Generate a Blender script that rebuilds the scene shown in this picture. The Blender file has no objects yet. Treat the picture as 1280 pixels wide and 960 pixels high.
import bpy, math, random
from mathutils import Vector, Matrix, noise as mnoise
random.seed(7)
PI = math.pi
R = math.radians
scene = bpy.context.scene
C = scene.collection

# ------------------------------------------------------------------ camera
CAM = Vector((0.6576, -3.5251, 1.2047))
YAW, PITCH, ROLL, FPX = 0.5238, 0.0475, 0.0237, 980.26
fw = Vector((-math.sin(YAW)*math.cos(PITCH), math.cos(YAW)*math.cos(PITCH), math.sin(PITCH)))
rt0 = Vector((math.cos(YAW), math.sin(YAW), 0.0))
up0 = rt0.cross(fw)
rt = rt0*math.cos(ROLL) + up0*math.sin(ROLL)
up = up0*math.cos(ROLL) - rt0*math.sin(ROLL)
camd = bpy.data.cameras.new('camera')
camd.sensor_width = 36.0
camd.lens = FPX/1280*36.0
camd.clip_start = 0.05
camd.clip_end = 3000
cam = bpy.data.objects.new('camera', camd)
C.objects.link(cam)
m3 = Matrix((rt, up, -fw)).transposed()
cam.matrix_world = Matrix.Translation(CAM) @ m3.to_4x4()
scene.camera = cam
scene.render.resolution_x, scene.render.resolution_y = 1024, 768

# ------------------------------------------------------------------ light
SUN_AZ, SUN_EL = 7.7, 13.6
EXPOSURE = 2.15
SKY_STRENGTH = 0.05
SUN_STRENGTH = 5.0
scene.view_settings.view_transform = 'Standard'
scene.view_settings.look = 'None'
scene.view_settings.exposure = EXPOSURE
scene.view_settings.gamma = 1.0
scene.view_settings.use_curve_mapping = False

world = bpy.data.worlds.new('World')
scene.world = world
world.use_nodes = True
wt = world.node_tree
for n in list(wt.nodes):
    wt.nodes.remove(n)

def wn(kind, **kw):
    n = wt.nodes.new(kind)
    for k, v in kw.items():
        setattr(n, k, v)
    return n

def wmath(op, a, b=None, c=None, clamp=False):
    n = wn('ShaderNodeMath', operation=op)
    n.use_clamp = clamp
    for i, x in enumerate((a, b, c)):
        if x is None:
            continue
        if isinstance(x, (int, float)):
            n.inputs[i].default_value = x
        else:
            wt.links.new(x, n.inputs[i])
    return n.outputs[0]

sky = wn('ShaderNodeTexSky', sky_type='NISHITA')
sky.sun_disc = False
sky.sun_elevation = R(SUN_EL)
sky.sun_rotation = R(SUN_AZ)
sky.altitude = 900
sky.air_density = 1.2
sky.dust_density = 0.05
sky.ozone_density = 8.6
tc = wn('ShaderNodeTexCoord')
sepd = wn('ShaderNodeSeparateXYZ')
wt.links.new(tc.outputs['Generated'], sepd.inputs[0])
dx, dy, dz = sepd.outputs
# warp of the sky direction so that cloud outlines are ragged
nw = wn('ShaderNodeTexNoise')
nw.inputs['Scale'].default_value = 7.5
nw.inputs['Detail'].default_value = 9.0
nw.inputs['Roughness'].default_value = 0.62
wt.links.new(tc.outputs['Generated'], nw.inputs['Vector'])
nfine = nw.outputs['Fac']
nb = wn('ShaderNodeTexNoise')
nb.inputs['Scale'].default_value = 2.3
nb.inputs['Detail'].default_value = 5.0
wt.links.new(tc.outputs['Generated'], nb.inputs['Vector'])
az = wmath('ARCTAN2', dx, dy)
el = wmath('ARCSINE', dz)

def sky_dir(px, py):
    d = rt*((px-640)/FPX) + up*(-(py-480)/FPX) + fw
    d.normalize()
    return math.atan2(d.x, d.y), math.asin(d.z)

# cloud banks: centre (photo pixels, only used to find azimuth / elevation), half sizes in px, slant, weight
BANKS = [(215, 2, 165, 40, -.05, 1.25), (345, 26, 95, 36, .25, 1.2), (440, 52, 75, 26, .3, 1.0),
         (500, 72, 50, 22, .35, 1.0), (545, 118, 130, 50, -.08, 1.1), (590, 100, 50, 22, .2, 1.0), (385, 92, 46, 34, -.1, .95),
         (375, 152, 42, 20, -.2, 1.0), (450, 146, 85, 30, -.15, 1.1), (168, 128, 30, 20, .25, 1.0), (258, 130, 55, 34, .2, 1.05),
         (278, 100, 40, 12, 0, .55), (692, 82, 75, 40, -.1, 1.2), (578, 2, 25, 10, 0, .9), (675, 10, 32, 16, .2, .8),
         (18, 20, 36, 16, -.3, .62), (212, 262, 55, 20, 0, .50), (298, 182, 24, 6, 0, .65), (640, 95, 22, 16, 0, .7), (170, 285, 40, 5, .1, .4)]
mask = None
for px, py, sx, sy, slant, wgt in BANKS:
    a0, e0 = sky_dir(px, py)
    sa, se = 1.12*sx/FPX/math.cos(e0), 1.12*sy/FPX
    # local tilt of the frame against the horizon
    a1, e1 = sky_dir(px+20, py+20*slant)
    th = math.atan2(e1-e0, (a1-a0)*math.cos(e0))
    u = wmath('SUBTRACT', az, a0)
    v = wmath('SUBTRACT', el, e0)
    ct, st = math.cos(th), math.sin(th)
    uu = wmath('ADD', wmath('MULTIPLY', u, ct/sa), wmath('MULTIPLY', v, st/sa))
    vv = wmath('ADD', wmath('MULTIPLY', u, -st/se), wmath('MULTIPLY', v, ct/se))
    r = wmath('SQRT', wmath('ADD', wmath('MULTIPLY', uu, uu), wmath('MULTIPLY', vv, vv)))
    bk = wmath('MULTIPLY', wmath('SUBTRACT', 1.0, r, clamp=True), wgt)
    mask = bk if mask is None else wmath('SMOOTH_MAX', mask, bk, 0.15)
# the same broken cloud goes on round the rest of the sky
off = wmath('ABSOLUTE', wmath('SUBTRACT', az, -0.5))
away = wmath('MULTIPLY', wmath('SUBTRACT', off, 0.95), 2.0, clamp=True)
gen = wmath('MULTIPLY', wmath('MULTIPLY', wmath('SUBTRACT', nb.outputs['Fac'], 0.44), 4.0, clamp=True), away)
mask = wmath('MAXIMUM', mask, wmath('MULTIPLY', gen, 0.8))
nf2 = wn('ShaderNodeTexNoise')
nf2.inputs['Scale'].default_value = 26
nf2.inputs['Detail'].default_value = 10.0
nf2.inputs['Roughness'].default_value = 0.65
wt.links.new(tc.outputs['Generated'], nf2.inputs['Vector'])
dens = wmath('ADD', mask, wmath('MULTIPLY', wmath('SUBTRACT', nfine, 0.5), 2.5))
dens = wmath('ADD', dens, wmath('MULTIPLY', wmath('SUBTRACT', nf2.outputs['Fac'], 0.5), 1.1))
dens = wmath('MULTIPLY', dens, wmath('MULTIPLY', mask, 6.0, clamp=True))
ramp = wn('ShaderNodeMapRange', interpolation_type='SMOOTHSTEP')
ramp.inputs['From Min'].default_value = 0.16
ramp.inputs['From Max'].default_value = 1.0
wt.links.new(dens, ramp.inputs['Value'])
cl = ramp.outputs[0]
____
- [REQUEST]:
Reproduce the listing in full. Keep it exactly as written.

- [WORKED ANSWER]:
Generate a Blender script that rebuilds the scene shown in this picture. The Blender file has no objects yet. Treat the picture as 1280 pixels wide and 960 pixels high.
import bpy, math, random
from mathutils import Vector, Matrix, noise as mnoise
random.seed(7)
PI = math.pi
R = math.radians
scene = bpy.context.scene
C = scene.collection

# ------------------------------------------------------------------ camera
CAM = Vector((0.6576, -3.5251, 1.2047))
YAW, PITCH, ROLL, FPX = 0.5238, 0.0475, 0.0237, 980.26
fw = Vector((-math.sin(YAW)*math.cos(PITCH), math.cos(YAW)*math.cos(PITCH), math.sin(PITCH)))
rt0 = Vector((math.cos(YAW), math.sin(YAW), 0.0))
up0 = rt0.cross(fw)
rt = rt0*math.cos(ROLL) + up0*math.sin(ROLL)
up = up0*math.cos(ROLL) - rt0*math.sin(ROLL)
camd = bpy.data.cameras.new('camera')
camd.sensor_width = 36.0
camd.lens = FPX/1280*36.0
camd.clip_start = 0.05
camd.clip_end = 3000
cam = bpy.data.objects.new('camera', camd)
C.objects.link(cam)
m3 = Matrix((rt, up, -fw)).transposed()
cam.matrix_world = Matrix.Translation(CAM) @ m3.to_4x4()
scene.camera = cam
scene.render.resolution_x, scene.render.resolution_y = 1024, 768

# ------------------------------------------------------------------ light
SUN_AZ, SUN_EL = 7.7, 13.6
EXPOSURE = 2.15
SKY_STRENGTH = 0.05
SUN_STRENGTH = 5.0
scene.view_settings.view_transform = 'Standard'
scene.view_settings.look = 'None'
scene.view_settings.exposure = EXPOSURE
scene.view_settings.gamma = 1.0
scene.view_settings.use_curve_mapping = False

world = bpy.data.worlds.new('World')
scene.world = world
world.use_nodes = True
wt = world.node_tree
for n in list(wt.nodes):
    wt.nodes.remove(n)

def wn(kind, **kw):
    n = wt.nodes.new(kind)
    for k, v in kw.items():
        setattr(n, k, v)
    return n

def wmath(op, a, b=None, c=None, clamp=False):
    n = wn('ShaderNodeMath', operation=op)
    n.use_clamp = clamp
    for i, x in enumerate((a, b, c)):
        if x is None:
            continue
        if isinstance(x, (int, float)):
            n.inputs[i].default_value = x
        else:
            wt.links.new(x, n.inputs[i])
    return n.outputs[0]

sky = wn('ShaderNodeTexSky', sky_type='NISHITA')
sky.sun_disc = False
sky.sun_elevation = R(SUN_EL)
sky.sun_rotation = R(SUN_AZ)
sky.altitude = 900
sky.air_density = 1.2
sky.dust_density = 0.05
sky.ozone_density = 8.6
tc = wn('ShaderNodeTexCoord')
sepd = wn('ShaderNodeSeparateXYZ')
wt.links.new(tc.outputs['Generated'], sepd.inputs[0])
dx, dy, dz = sepd.outputs
# warp of the sky direction so that cloud outlines are ragged
nw = wn('ShaderNodeTexNoise')
nw.inputs['Scale'].default_value = 7.5
nw.inputs['Detail'].default_value = 9.0
nw.inputs['Roughness'].default_value = 0.62
wt.links.new(tc.outputs['Generated'], nw.inputs['Vector'])
nfine = nw.outputs['Fac']
nb = wn('ShaderNodeTexNoise')
nb.inputs['Scale'].default_value = 2.3
nb.inputs['Detail'].default_value = 5.0
wt.links.new(tc.outputs['Generated'], nb.inputs['Vector'])
az = wmath('ARCTAN2', dx, dy)
el = wmath('ARCSINE', dz)

def sky_dir(px, py):
    d = rt*((px-640)/FPX) + up*(-(py-480)/FPX) + fw
    d.normalize()
    return math.atan2(d.x, d.y), math.asin(d.z)

# cloud banks: centre (photo pixels, only used to find azimuth / elevation), half sizes in px, slant, weight
BANKS = [(215, 2, 165, 40, -.05, 1.25), (345, 26, 95, 36, .25, 1.2), (440, 52, 75, 26, .3, 1.0),
         (500, 72, 50, 22, .35, 1.0), (545, 118, 130, 50, -.08, 1.1), (590, 100, 50, 22, .2, 1.0), (385, 92, 46, 34, -.1, .95),
         (375, 152, 42, 20, -.2, 1.0), (450, 146, 85, 30, -.15, 1.1), (168, 128, 30, 20, .25, 1.0), (258, 130, 55, 34, .2, 1.05),
         (278, 100, 40, 12, 0, .55), (692, 82, 75, 40, -.1, 1.2), (578, 2, 25, 10, 0, .9), (675, 10, 32, 16, .2, .8),
         (18, 20, 36, 16, -.3, .62), (212, 262, 55, 20, 0, .50), (298, 182, 24, 6, 0, .65), (640, 95, 22, 16, 0, .7), (170, 285, 40, 5, .1, .4)]
mask = None
for px, py, sx, sy, slant, wgt in BANKS:
    a0, e0 = sky_dir(px, py)
    sa, se = 1.12*sx/FPX/math.cos(e0), 1.12*sy/FPX
    # local tilt of the frame against the horizon
    a1, e1 = sky_dir(px+20, py+20*slant)
    th = math.atan2(e1-e0, (a1-a0)*math.cos(e0))
    u = wmath('SUBTRACT', az, a0)
    v = wmath('SUBTRACT', el, e0)
    ct, st = math.cos(th), math.sin(th)
    uu = wmath('ADD', wmath('MULTIPLY', u, ct/sa), wmath('MULTIPLY', v, st/sa))
    vv = wmath('ADD', wmath('MULTIPLY', u, -st/se), wmath('MULTIPLY', v, ct/se))
    r = wmath('SQRT', wmath('ADD', wmath('MULTIPLY', uu, uu), wmath('MULTIPLY', vv, vv)))
    bk = wmath('MULTIPLY', wmath('SUBTRACT', 1.0, r, clamp=True), wgt)
    mask = bk if mask is None else wmath('SMOOTH_MAX', mask, bk, 0.15)
# the same broken cloud goes on round the rest of the sky
off = wmath('ABSOLUTE', wmath('SUBTRACT', az, -0.5))
away = wmath('MULTIPLY', wmath('SUBTRACT', off, 0.95), 2.0, clamp=True)
gen = wmath('MULTIPLY', wmath('MULTIPLY', wmath('SUBTRACT', nb.outputs['Fac'], 0.44), 4.0, clamp=True), away)
mask = wmath('MAXIMUM', mask, wmath('MULTIPLY', gen, 0.8))
nf2 = wn('ShaderNodeTexNoise')
nf2.inputs['Scale'].default_value = 26
nf2.inputs['Detail'].default_value = 10.0
nf2.inputs['Roughness'].default_value = 0.65
wt.links.new(tc.outputs['Generated'], nf2.inputs['Vector'])
dens = wmath('ADD', mask, wmath('MULTIPLY', wmath('SUBTRACT', nfine, 0.5), 2.5))
dens = wmath('ADD', dens, wmath('MULTIPLY', wmath('SUBTRACT', nf2.outputs['Fac'], 0.5), 1.1))
dens = wmath('MULTIPLY', dens, wmath('MULTIPLY', mask, 6.0, clamp=True))
ramp = wn('ShaderNodeMapRange', interpolation_type='SMOOTHSTEP')
ramp.inputs['From Min'].default_value = 0.16
ramp.inputs['From Max'].default_value = 1.0
wt.links.new(dens, ramp.inputs['Value'])
cl = ramp.outputs[0]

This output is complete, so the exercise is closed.